* [THE EXERCISE] Copy each line where the word "scene" occurs.

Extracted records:

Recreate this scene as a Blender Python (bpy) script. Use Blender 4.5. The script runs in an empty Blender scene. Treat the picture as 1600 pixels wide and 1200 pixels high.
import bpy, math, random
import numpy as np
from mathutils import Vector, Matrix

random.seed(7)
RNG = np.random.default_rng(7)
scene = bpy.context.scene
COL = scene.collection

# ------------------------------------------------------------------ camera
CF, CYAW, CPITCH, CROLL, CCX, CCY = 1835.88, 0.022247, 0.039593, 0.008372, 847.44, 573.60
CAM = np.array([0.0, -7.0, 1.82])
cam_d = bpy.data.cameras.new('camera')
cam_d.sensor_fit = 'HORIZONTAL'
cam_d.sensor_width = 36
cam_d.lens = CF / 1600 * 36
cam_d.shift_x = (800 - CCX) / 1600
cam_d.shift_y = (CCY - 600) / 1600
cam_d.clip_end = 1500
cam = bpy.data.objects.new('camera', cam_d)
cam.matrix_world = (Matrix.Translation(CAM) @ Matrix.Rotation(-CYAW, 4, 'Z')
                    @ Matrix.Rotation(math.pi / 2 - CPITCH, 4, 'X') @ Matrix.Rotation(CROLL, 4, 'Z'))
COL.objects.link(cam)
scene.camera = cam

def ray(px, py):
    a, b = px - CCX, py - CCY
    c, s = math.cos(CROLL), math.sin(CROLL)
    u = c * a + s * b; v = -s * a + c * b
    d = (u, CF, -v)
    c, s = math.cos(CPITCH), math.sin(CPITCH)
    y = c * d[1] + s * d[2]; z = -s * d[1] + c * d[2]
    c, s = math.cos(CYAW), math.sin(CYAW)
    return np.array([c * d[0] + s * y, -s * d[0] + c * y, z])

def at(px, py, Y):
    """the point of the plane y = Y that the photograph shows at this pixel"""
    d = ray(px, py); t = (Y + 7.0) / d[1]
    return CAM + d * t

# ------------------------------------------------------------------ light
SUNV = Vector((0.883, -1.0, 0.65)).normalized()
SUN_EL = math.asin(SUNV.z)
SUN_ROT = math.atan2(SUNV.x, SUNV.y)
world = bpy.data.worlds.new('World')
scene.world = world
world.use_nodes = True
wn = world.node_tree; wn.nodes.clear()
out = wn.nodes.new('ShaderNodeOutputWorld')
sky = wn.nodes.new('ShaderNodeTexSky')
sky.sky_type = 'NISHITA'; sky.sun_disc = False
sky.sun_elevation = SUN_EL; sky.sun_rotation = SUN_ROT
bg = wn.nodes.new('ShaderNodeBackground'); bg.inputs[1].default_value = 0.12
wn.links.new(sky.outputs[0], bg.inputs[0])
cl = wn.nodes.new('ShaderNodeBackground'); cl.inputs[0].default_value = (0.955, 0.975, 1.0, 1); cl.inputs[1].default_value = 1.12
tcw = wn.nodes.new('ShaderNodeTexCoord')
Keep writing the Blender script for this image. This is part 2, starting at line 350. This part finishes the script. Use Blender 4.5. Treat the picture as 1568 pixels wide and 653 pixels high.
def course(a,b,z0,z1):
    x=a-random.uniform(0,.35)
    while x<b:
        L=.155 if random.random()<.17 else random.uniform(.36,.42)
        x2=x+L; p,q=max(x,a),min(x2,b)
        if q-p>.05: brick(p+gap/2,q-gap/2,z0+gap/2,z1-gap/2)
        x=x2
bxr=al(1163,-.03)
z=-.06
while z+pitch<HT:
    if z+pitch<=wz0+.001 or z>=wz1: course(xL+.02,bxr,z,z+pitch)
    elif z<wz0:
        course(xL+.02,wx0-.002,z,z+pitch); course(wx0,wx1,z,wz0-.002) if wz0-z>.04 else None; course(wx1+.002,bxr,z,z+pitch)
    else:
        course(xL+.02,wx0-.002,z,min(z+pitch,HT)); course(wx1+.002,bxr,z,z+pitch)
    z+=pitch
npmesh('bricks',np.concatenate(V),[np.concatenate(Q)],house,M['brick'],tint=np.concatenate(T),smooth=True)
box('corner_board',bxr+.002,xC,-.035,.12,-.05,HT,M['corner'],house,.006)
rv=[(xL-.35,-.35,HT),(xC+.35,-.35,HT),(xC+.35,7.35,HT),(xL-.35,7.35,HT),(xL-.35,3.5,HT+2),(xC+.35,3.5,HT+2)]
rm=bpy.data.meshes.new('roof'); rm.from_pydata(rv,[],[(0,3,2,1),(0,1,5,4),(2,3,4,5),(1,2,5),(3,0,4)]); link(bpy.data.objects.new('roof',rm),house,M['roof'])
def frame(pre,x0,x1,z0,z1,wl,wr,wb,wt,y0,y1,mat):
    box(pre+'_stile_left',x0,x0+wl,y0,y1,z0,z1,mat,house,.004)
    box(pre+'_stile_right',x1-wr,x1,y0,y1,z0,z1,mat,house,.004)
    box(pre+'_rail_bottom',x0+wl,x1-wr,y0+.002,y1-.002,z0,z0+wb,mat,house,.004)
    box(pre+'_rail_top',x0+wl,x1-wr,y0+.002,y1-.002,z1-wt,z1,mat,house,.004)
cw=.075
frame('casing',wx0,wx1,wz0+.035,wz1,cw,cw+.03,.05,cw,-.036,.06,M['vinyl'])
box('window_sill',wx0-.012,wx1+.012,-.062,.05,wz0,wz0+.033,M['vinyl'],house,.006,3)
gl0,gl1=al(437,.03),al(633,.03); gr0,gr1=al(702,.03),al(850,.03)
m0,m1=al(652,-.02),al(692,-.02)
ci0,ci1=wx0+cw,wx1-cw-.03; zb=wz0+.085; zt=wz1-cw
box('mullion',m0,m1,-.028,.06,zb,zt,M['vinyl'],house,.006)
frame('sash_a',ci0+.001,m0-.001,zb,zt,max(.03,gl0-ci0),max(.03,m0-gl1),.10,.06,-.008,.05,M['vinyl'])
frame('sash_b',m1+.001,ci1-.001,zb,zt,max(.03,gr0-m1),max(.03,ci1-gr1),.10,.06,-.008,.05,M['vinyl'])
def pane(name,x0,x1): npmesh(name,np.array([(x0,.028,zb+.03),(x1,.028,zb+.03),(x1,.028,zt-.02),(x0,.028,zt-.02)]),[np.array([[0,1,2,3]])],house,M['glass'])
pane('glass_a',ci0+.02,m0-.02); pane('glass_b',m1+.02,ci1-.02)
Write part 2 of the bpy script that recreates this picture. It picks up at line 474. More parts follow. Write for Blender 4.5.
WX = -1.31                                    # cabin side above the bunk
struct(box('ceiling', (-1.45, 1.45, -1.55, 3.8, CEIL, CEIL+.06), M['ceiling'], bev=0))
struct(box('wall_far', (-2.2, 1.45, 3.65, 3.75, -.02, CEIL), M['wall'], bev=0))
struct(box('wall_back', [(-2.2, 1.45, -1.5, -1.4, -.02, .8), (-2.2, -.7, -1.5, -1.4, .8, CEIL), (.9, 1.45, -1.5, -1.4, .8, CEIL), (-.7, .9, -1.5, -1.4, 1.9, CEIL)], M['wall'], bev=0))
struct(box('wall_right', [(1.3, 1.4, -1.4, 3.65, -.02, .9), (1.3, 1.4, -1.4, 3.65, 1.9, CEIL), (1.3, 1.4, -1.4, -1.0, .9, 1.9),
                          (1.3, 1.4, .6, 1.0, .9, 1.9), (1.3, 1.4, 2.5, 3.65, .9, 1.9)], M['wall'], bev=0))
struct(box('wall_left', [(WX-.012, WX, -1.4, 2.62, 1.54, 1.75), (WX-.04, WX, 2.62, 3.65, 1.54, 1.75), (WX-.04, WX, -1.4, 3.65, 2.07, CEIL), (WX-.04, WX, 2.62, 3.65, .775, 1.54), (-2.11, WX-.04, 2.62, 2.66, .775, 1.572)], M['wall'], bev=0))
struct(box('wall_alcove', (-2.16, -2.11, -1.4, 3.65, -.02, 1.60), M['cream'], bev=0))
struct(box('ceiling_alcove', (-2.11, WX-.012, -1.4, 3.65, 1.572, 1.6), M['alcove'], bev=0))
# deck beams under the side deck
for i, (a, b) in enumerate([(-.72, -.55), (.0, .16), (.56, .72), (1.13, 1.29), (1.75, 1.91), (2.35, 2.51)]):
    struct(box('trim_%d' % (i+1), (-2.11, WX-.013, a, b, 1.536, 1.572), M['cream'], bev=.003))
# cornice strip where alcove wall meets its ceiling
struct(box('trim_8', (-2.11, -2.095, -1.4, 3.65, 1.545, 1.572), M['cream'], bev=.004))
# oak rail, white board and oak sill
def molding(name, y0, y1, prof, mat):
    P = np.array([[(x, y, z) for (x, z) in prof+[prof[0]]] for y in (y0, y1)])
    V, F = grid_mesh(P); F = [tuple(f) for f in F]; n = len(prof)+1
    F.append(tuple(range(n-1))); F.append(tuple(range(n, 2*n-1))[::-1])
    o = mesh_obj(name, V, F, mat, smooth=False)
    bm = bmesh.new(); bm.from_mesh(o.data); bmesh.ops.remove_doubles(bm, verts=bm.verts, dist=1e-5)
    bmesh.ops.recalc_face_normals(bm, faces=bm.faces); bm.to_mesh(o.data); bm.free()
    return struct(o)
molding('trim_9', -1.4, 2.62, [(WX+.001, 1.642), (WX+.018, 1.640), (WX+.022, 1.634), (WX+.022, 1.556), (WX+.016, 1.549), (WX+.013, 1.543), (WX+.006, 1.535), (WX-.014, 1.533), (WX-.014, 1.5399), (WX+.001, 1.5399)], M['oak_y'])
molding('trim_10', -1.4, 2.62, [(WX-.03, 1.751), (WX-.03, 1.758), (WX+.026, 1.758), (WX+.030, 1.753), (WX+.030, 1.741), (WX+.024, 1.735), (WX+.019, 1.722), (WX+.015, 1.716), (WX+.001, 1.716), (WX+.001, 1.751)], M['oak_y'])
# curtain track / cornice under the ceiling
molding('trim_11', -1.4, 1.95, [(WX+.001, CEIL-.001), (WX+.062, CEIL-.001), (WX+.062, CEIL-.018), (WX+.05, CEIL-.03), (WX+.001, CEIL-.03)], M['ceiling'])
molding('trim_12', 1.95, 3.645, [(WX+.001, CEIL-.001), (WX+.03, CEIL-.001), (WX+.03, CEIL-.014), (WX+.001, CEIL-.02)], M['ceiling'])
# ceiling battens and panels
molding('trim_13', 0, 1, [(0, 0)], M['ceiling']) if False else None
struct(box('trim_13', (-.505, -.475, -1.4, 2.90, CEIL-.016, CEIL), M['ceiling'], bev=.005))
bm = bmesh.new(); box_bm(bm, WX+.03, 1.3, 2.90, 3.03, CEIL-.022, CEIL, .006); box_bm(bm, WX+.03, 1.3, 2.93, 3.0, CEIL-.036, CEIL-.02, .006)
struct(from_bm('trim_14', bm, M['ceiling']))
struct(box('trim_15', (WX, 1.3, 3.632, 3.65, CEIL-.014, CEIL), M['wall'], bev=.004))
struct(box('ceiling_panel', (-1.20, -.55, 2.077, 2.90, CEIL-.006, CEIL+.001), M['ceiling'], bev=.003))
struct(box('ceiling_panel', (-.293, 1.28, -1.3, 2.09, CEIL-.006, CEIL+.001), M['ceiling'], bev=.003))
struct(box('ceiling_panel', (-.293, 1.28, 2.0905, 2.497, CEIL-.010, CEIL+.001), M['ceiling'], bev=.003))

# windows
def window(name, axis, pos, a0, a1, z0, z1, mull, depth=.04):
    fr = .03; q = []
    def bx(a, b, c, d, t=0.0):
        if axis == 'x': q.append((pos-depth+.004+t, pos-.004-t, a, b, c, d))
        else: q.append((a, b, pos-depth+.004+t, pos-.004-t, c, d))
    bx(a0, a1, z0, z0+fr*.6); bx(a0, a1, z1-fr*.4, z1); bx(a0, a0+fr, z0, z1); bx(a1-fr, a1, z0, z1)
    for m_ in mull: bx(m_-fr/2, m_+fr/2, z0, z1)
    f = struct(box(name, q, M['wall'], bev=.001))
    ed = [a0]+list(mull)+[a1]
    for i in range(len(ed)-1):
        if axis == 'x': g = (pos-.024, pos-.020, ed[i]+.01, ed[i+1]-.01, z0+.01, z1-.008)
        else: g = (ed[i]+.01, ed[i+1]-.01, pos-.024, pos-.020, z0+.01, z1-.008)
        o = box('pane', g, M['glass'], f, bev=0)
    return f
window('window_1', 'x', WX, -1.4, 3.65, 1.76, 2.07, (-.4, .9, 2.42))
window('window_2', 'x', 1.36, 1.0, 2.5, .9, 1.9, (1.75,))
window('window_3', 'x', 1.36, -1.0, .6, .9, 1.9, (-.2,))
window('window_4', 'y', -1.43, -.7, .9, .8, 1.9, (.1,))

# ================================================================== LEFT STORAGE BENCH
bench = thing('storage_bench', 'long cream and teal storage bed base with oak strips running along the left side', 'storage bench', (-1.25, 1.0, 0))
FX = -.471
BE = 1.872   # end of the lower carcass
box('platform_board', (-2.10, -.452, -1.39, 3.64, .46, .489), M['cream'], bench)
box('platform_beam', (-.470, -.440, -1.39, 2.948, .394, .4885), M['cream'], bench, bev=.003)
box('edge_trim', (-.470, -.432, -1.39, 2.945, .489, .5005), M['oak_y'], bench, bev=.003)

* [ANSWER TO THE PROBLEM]
Recreate this scene as a Blender Python (bpy) script. Use Blender 4.5. The script runs in an empty Blender scene. Treat the picture as 1600 pixels wide and 1200 pixels high.
scene = bpy.context.scene
COL = scene.collection
scene.camera = cam
scene.world = world